Alumnus excels post inaugural engineering class

December 06, 2022

Headshot of Matt Powers

When Matt Powers ’16, MBA ’19 decided to attend Quinnipiac, he didn’t know what he was getting himself into. He quickly realized the strength of the program and professors and he and his classmates felt responsible to represent both.

“As part of the inaugural class, our exams and projects were reviewed for the accreditation of the program so it added importance knowing that our work would determine if Quinnipiac engineering would be accredited or not,” said Powers.

Powers feels as if his foundation of engineering knowledge was successfully laid out during his time at Quinnipiac, he explained.

“Moving into my professional career I felt extremely well prepared by what professors had taught us,” he said. “Even more prepared than other college graduates I was working with who had come from large, established programs.”

Along with acquiring engineering knowledge and experiences through his classes, Powers also met his girlfriend on their first day of freshman year in the course Engineering 101. They now reside in San Diego and are grateful that Quinnipiac brought them together.

While on campus, Powers also got involved in campus life by participating in extracurricular activities like Student Government Association and Greek Life.

For current and future college students, Powers says it’s important to explore different internships and shadowing opportunities to get a better idea of what career path one would want to take.

Once graduated, Powers was working as a mechanical engineer but felt like something was missing which prompted him to come back to Quinnipiac to get his MBA. Now working as a supply chain program manager, he encourages other graduates to explore a variety of careers they’re interested in.

“Once you get your first job, don’t ever feel that you’re locked into that type of job forever,” said Powers. “If you like what you’re doing, great, but if you feel like you might be more interested in something else, don’t hesitate to try it.”

Powers explained that even those with no direct link to engineering and technology are affected by it and that students should consider a career in the field.
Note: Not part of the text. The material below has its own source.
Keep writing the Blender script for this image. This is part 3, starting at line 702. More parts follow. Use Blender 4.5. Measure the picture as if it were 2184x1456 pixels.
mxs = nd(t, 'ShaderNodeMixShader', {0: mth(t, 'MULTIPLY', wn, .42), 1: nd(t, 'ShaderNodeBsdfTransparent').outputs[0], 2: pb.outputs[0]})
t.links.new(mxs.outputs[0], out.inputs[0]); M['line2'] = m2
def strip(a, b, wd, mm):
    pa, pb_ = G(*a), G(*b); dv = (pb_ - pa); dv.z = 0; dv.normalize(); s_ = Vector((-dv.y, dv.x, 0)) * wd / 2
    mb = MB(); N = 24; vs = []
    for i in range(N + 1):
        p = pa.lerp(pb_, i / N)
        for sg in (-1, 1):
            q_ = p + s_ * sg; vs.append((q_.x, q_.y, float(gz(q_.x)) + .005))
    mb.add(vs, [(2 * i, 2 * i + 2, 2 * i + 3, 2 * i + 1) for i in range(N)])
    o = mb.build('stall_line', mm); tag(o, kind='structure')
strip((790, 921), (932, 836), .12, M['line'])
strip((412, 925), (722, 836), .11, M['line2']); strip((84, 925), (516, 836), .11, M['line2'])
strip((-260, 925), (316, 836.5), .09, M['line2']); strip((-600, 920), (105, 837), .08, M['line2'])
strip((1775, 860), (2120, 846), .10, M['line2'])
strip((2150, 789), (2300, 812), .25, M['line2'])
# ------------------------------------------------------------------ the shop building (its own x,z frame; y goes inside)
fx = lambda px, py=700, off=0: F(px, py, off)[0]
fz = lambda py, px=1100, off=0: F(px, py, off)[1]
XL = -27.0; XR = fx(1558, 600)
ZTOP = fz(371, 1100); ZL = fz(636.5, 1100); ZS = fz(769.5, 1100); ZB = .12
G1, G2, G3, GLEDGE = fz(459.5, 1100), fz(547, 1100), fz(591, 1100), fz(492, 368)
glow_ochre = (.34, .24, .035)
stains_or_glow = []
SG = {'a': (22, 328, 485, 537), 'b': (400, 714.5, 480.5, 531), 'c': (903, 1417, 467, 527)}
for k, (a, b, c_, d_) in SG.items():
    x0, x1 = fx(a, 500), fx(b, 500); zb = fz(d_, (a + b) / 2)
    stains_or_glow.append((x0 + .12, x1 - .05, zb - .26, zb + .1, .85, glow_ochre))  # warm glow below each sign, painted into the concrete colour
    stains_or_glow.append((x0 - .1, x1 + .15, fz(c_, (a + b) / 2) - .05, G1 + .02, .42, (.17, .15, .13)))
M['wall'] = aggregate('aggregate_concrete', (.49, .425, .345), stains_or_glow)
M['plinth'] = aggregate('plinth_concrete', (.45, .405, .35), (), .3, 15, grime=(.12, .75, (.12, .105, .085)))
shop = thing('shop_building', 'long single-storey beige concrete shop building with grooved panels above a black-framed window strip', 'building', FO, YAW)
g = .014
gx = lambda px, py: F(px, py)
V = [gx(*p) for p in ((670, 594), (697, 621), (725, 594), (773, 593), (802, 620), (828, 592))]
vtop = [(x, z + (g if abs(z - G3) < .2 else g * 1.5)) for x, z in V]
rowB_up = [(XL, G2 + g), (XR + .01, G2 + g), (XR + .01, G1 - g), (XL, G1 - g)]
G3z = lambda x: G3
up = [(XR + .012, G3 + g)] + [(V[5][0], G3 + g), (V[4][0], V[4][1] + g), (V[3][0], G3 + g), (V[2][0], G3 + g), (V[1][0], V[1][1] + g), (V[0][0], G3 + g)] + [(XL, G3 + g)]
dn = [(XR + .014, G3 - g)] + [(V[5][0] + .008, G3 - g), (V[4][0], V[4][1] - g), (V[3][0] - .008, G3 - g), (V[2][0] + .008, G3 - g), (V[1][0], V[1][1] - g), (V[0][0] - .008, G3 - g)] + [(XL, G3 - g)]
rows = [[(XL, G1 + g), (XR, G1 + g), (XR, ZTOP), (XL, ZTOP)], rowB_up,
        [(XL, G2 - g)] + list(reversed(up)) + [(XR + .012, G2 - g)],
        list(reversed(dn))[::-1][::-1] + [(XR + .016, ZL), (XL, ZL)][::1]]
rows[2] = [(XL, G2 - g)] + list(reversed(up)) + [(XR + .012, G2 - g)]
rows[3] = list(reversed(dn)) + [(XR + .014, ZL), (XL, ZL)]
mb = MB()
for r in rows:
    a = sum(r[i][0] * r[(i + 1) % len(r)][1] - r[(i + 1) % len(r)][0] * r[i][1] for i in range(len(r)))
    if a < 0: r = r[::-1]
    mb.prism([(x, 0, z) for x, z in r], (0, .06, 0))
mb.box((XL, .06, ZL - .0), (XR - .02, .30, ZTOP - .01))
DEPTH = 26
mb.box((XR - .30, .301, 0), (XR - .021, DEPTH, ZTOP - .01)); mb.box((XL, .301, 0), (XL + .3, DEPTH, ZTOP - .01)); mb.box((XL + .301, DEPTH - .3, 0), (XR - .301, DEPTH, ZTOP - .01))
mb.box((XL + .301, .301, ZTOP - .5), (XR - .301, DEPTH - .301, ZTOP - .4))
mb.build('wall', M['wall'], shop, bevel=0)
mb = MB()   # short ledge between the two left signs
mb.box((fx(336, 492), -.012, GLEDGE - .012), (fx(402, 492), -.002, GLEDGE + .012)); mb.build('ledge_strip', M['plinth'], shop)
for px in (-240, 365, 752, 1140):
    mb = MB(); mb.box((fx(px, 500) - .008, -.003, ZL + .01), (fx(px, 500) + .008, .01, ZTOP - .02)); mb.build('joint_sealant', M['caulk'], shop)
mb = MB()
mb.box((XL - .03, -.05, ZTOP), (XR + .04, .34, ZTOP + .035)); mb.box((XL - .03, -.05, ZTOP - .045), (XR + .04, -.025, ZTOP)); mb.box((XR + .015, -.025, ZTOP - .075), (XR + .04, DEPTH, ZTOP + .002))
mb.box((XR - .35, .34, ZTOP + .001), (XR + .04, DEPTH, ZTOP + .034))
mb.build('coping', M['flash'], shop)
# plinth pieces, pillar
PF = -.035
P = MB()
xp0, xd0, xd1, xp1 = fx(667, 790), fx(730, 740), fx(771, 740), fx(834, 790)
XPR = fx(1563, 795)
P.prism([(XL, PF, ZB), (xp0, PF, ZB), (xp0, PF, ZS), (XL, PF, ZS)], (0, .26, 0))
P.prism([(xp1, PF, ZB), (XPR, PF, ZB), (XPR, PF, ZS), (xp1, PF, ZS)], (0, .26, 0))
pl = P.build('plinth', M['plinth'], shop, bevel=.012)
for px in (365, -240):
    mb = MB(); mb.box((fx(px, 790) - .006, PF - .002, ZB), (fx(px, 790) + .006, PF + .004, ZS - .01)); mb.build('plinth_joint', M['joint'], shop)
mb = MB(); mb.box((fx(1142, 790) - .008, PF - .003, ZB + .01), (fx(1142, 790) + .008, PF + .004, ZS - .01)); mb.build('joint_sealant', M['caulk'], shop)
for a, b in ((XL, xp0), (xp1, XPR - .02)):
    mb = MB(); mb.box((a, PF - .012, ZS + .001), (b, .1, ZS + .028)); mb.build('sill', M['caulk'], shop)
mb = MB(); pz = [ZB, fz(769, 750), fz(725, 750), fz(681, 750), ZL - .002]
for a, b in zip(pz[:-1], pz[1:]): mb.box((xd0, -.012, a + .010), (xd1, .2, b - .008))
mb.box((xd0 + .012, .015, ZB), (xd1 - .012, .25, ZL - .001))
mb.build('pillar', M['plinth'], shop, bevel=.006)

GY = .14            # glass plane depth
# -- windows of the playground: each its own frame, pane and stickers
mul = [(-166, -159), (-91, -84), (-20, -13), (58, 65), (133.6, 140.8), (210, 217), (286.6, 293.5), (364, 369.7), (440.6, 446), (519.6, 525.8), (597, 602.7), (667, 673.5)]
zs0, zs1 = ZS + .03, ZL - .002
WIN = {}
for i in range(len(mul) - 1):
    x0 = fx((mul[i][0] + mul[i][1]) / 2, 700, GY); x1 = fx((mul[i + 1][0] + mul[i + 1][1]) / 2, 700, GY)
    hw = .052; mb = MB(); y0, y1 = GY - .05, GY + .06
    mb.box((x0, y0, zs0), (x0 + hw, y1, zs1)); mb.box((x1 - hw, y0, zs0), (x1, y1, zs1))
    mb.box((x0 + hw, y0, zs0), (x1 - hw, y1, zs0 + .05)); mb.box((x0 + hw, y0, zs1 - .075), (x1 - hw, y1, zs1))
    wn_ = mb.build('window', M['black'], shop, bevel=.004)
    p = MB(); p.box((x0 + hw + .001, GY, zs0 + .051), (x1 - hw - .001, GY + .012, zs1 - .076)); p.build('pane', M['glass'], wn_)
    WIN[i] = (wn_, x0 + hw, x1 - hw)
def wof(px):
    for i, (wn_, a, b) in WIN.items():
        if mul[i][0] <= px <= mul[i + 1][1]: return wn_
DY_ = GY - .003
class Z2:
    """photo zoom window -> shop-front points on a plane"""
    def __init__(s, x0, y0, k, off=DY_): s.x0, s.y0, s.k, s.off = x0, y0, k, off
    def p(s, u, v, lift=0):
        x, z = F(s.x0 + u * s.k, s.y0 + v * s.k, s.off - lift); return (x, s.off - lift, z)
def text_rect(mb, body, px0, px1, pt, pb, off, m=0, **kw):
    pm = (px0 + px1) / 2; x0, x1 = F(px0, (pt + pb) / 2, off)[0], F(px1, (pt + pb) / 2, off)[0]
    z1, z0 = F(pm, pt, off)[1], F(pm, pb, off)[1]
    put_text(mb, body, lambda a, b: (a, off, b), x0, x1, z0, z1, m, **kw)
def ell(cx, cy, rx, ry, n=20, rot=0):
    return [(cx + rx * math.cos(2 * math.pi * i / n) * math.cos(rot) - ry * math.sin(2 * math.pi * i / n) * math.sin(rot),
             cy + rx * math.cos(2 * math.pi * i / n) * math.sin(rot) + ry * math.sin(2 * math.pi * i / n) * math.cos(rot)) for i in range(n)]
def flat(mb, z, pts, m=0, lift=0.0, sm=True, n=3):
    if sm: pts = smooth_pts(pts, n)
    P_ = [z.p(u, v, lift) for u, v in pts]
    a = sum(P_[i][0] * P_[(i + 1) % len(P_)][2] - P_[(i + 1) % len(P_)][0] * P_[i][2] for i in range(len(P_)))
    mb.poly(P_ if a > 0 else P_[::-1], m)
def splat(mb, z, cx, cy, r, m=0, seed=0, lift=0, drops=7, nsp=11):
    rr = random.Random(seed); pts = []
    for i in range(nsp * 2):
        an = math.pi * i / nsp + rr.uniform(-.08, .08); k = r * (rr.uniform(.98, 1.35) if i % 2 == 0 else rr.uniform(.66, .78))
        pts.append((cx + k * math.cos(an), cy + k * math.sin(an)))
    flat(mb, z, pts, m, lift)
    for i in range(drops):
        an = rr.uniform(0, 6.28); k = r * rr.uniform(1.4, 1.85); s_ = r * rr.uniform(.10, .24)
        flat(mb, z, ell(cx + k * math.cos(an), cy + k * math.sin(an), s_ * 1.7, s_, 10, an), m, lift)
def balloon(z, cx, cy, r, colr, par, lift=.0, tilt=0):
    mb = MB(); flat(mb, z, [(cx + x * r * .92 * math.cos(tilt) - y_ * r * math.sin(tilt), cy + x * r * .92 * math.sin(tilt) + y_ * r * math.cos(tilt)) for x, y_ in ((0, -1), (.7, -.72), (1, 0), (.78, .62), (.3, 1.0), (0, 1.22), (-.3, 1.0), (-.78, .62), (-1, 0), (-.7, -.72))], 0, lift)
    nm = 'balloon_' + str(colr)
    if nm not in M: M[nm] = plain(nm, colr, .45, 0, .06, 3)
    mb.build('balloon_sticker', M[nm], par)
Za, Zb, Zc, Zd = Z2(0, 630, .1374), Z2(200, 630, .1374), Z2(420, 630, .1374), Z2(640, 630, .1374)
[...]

“Engineering fields are at the forefront of technology, so there are so many different opportunities for any student who majors in engineering,” he said. “Beyond conventional engineering jobs, most technology companies hire engineers into non-engineering roles whether it’s in the supply chain, project management, or operations.”

For those transitioning from their college experience to their professional lives after college, Powers has the following advice:

“As a college student, the work you do is pretty much up to you alone,” he said. “Outside of group projects, typically your grades solely rely on you. Out in the real world, it’s much less individualistic. The people you surround yourself with can make or break you and helping out other people is just as important as your regular job duties.”